Im ersten Akt gibt es nur eine Hand voll kleiner Schauplätze. Die Stimmung ist aufgrund der markanten Kontraste, der Kamerafahrten und gezielt eingesetzter Geräusche sehr intensiv.
Gerade eben hat man noch mit Conway geantwortet, dann übernimmt man Shannon und kann mit ihr aus ihrer Perspektive sprechen - ein toller Kniff, denn so muss man sich intensiver mit den Rollen und den schwer durchschaubaren Charakteren beschäftigen. Außerdem kann man in gewisser Weise die Story selbst erzählen, denn die Dialoge beschränken sich nicht immer auf Banales wie etwa die Art, in der man in ein Mikro spricht, sondern verlangen grundsätzliche Entscheidungen, die auch die Biographie der Charaktere beeinflussen. An einer Stelle muss Conway z.B. antworten, wer von seinen Eltern ihm in der Kindheit Fernsehverbot erteilt hat: Seine Mutter, weil sie Geister im TV sah? Sein Vater, weil er radioaktive Strahlung befürchtete? Oder geht er darauf gar nicht ein? Ähm: Warum wusste diese Shannon eigentlich davon?

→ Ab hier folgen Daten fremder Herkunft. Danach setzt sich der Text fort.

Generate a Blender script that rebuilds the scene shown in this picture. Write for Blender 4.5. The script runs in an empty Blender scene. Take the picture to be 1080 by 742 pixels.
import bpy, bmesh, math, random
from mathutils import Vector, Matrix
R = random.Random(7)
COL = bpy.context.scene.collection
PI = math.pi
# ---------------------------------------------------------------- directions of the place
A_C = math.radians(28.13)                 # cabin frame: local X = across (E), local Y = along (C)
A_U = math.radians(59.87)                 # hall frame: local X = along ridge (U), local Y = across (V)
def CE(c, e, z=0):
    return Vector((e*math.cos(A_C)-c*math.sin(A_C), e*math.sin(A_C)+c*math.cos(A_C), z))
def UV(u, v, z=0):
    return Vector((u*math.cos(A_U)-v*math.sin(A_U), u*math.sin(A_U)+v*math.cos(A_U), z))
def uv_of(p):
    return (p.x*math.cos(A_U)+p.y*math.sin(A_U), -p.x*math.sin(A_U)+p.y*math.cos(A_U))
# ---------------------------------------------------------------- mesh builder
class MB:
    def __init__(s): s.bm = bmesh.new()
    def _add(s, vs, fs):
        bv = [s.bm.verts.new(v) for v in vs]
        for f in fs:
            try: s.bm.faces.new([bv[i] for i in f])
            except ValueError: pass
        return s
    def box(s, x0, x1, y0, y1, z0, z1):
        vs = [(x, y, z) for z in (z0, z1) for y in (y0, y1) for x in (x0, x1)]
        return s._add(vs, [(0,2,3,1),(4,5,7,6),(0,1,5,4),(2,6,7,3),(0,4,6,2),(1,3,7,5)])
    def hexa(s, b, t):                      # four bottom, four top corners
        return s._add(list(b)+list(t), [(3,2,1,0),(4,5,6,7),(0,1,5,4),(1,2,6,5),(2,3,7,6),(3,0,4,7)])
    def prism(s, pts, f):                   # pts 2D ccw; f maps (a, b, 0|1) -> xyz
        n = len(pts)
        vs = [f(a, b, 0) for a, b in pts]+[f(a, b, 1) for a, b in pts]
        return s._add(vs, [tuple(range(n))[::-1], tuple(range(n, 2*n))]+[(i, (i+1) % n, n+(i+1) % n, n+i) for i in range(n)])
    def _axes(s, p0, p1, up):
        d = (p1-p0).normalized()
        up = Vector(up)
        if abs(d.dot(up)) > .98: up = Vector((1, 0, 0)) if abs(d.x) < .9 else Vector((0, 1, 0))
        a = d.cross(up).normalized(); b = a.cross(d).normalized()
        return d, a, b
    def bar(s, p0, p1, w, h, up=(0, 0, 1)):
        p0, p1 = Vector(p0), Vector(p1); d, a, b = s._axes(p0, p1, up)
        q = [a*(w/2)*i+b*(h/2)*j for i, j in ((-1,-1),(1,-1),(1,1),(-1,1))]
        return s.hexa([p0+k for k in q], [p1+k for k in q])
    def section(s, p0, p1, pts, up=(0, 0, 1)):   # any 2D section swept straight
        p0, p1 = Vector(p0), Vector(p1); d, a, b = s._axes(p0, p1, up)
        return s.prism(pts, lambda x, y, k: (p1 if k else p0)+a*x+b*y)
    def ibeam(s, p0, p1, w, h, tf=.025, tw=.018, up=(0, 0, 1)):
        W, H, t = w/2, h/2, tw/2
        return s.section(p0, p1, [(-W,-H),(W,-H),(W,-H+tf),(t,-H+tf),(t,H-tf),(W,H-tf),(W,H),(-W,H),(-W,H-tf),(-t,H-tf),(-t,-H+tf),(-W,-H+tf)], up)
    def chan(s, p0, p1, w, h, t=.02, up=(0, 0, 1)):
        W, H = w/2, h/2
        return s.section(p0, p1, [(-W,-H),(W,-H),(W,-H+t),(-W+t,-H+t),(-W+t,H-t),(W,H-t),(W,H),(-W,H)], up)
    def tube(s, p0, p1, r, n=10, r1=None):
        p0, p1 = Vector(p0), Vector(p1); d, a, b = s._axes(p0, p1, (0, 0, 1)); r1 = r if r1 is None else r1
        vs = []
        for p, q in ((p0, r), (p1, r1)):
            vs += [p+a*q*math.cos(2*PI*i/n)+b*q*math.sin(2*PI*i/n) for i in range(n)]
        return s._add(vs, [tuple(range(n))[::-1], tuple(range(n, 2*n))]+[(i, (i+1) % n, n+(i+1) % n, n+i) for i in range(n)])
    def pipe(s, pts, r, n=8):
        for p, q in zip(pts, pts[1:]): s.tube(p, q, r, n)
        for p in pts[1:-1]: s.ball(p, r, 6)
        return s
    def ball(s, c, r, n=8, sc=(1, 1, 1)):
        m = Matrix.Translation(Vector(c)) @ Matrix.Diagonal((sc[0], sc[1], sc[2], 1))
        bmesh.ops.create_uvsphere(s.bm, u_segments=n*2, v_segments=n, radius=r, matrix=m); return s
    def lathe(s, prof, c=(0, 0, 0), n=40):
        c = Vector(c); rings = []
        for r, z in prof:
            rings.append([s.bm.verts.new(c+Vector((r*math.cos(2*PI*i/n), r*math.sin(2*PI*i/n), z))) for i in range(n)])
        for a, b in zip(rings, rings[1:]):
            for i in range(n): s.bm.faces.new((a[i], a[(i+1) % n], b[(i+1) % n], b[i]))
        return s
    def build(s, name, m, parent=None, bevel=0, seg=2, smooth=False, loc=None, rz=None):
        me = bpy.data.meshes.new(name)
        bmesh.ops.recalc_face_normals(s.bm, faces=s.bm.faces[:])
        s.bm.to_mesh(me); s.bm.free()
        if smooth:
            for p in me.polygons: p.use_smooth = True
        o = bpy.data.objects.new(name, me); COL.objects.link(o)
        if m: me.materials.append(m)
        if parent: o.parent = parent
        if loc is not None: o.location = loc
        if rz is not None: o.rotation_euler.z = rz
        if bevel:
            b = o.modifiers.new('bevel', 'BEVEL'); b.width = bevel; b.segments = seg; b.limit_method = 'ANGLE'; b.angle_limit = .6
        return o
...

Wechselnde Gesprächsführung

Noch kann man nicht abschätzen, wie sich die eigene Regie auf die folgenden Episoden auswirkt, aber mit jedem Schritt bemerkt man, dass einem das Spiel viele verlockende Angebote macht, den mysteriösen Nebenpfaden zu folgen oder eben dem realen Ziel treu zu bleiben und die verdammte Lieferung an den Mann zu bringen. Wo ist bloß der Dogwood Drive? Will man mehr über diese Familie erfahren, die sich hoch verschuldet hat und auf deren Privatfriedhof drei Gräber stehen? Hat das was mit der Mine zu tun? Und was soll der Hinweis, dass man seine Augen vor allem im Dunkeln offen halten soll?

Auf dieser Karte kann man relativ frei seine Route wählen. Sobald man an einen Schauplatz kommt, kann man ihn erkunden.
Ob man will oder nicht: Aus dieser Lieferung wird eine seltsame Odyssee, so dass zumindest der Hundename passt. Leider kann man die aktiv erkundbaren Schauplätze in diesem ersten Akt an einer Hand abzählen, so dass man recht schnell in maximal zwei Stunden alles gesehen hat; es gibt dort kaum etwas zu erkunden. Veteranen werden allerdings zu schätzen wissen, dass man manche Orte im Stile alter Adventures wie Zork erkundet - wie etwa ein Museum, in dem jeder Schritt und jede neue Entdeckung per Text beschrieben wird.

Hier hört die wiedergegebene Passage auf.